Stacy schiff 2010 national book festival
Biography

Schiff, born in Adams, Massachusetts, is a graduate of Phillips Academy (Andover) preparatory school, and earned her B.A. degree from Williams College in 1982. She was a senior editor at Simon & Schuster until 1990. Her essays and articles have appeared in The New Yorker, The New York Times, The New York Review of Books, and The Times Literary Supplement.
Schiff won the 2000 Pulitzer Prize for Biography or Autobiography for Vera, a biography of Vera Nabokov, wife and muse of Vladimir Nabokov. She was also a finalist for the 1995 Pulitzer Prize for Biography or Autobiography for Saint-Exupéry: A Biography of Antoine de Saint Exupéry.

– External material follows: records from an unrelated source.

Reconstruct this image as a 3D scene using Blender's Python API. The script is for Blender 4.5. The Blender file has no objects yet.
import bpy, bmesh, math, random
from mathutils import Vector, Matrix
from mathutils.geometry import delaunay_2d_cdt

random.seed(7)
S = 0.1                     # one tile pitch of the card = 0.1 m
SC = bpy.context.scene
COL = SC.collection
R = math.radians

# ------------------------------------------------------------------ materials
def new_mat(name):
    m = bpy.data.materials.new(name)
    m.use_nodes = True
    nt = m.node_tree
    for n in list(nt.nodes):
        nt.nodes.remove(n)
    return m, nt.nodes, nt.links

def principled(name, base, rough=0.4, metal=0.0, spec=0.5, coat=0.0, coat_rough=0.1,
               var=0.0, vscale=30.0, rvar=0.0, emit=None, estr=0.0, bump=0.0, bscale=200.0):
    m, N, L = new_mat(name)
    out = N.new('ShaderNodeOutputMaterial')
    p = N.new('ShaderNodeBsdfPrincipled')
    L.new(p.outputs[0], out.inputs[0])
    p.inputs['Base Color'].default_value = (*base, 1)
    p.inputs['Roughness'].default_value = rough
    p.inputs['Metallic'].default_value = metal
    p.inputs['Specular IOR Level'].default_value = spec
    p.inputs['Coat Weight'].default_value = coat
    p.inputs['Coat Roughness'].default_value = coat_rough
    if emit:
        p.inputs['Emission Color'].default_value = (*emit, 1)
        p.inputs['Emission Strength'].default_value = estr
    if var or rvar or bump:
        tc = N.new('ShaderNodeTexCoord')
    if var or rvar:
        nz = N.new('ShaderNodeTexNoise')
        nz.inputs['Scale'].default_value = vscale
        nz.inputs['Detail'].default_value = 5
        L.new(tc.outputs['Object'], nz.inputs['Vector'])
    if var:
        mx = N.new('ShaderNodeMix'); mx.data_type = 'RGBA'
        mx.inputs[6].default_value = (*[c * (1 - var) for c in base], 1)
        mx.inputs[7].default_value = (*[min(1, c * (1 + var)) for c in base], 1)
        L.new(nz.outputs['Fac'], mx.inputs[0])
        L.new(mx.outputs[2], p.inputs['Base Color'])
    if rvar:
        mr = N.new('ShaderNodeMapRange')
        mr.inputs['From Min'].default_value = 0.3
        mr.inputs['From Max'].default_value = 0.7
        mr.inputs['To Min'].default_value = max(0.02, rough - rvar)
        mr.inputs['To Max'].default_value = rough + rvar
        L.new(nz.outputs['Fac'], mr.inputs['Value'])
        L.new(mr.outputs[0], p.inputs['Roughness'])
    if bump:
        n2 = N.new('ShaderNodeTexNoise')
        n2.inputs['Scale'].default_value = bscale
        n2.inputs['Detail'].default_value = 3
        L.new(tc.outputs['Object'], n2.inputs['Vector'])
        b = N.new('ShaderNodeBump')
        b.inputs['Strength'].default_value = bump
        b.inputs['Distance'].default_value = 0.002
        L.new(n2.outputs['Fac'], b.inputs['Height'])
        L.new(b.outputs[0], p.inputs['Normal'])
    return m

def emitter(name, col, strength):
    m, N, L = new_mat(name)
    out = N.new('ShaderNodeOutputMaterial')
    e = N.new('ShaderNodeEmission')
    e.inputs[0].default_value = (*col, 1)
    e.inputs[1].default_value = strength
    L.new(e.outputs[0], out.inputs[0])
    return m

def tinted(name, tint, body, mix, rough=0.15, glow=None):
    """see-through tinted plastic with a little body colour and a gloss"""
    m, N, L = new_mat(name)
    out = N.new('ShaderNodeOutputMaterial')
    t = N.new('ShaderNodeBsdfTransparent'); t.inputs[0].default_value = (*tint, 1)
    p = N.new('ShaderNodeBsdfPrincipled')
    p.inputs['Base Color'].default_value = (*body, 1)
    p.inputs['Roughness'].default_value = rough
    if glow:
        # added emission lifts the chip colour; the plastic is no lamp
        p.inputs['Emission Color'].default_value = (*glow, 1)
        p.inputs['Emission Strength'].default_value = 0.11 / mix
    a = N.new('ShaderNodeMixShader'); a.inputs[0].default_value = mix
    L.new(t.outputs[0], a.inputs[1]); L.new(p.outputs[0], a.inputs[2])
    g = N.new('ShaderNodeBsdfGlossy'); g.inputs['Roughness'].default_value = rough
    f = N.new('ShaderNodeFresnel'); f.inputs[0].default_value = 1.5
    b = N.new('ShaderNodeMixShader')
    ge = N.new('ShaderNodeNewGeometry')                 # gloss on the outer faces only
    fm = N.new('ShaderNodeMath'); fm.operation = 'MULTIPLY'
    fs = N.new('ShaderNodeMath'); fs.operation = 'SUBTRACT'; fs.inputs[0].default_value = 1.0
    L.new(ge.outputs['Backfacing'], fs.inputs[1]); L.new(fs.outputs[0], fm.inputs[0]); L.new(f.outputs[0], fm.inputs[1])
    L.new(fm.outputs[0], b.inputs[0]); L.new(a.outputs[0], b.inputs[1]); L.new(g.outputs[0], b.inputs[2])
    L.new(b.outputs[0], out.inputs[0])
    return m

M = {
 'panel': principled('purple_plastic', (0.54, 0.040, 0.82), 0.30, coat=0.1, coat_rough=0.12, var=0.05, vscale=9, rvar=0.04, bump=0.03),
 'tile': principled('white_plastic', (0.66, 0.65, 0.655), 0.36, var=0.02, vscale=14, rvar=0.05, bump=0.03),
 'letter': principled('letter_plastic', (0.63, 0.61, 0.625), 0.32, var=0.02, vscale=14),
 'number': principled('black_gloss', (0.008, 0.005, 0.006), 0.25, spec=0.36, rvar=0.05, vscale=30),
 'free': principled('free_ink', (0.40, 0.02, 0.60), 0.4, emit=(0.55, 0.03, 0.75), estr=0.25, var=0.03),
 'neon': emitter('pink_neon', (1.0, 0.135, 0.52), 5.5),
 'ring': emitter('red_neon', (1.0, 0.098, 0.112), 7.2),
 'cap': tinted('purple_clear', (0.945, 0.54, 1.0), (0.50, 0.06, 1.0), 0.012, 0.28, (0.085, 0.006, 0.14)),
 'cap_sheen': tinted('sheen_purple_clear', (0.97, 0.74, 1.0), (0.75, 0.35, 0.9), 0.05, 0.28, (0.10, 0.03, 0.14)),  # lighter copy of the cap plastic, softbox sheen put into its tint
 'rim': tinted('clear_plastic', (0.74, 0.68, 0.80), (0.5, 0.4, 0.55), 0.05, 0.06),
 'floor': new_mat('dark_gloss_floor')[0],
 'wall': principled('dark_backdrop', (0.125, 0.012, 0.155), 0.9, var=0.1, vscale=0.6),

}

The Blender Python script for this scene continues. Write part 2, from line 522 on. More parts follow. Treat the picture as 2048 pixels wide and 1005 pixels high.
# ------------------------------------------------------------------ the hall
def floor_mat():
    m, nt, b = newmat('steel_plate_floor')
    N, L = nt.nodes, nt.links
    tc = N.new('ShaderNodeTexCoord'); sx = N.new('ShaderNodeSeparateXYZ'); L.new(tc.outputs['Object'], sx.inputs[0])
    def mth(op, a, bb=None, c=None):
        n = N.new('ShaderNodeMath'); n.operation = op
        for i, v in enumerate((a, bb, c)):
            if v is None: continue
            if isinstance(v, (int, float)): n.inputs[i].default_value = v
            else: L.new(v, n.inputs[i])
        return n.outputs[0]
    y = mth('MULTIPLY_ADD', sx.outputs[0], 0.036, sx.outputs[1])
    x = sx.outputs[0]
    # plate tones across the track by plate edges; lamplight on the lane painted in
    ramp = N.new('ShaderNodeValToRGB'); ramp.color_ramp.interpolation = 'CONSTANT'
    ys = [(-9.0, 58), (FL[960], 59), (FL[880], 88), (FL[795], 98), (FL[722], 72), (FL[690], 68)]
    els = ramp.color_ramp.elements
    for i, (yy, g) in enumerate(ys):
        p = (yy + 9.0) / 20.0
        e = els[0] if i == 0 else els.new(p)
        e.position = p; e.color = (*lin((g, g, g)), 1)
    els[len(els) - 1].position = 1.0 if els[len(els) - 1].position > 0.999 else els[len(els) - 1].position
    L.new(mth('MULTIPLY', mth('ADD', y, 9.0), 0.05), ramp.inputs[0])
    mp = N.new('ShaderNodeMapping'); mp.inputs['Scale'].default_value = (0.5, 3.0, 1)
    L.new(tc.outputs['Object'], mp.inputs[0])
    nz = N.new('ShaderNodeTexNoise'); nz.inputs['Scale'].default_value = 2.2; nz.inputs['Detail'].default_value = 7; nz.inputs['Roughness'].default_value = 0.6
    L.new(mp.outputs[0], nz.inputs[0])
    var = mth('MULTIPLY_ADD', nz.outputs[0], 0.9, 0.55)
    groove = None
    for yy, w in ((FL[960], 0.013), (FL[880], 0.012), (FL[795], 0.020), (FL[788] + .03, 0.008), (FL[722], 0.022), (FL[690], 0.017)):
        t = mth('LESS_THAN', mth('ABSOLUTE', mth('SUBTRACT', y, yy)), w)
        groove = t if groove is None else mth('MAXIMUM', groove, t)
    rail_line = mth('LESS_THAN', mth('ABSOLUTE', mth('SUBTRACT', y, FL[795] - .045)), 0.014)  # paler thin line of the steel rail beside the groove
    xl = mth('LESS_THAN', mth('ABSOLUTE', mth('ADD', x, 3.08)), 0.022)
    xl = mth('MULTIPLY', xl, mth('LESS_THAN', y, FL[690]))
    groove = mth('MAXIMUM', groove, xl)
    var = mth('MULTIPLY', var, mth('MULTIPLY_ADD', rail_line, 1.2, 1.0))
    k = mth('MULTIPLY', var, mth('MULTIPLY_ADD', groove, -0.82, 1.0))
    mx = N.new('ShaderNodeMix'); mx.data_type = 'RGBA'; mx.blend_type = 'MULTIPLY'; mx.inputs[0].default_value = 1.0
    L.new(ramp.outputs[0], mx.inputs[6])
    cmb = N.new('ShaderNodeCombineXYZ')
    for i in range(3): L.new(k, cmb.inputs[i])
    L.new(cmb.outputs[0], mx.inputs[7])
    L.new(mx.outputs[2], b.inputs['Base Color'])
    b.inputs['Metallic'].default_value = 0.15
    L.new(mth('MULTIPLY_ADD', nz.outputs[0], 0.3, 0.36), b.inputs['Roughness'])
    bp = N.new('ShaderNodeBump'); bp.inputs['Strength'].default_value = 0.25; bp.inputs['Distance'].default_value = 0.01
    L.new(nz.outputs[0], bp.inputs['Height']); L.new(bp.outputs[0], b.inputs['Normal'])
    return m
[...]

Schiff’s A Great Improvisation: Franklin, France, and the Birth of America (2005) won the George Washington Book Prize. Her fourth book, Cleopatra: A Life, was published to great acclaim in 2010. As the Wall Street Journal's reviewer put it, "Schiff does a rare thing: She gives us a book we'd miss if it didn't exist."The New Yorker termed the book "a work of literature;" Simon Winchester predicted "it will become a classic." Ron Chernow wrote, "Even if forced to at gunpoint, Stacy Schiff would be incapable of writing a dull page or a lame sentence." Cleopatra appeared on most year-end best books lists, including the New York Times's Top Ten Books of 2010, and won the PEN/Jacqueline Bograd Weld Award for biography. A #1 bestseller, it was translated into 30 languages.

Little, Brown published The Witches: Salem, 1692 in 2015. The New York Times hailed it as "an almost novelistic, thriller-like narrative." David McCullough declared the book "brilliant from start to finish." A former guest columnist at The New York Times, Schiff resides in New York City and is a trustee of the John Simon Guggenheim Memorial Foundation.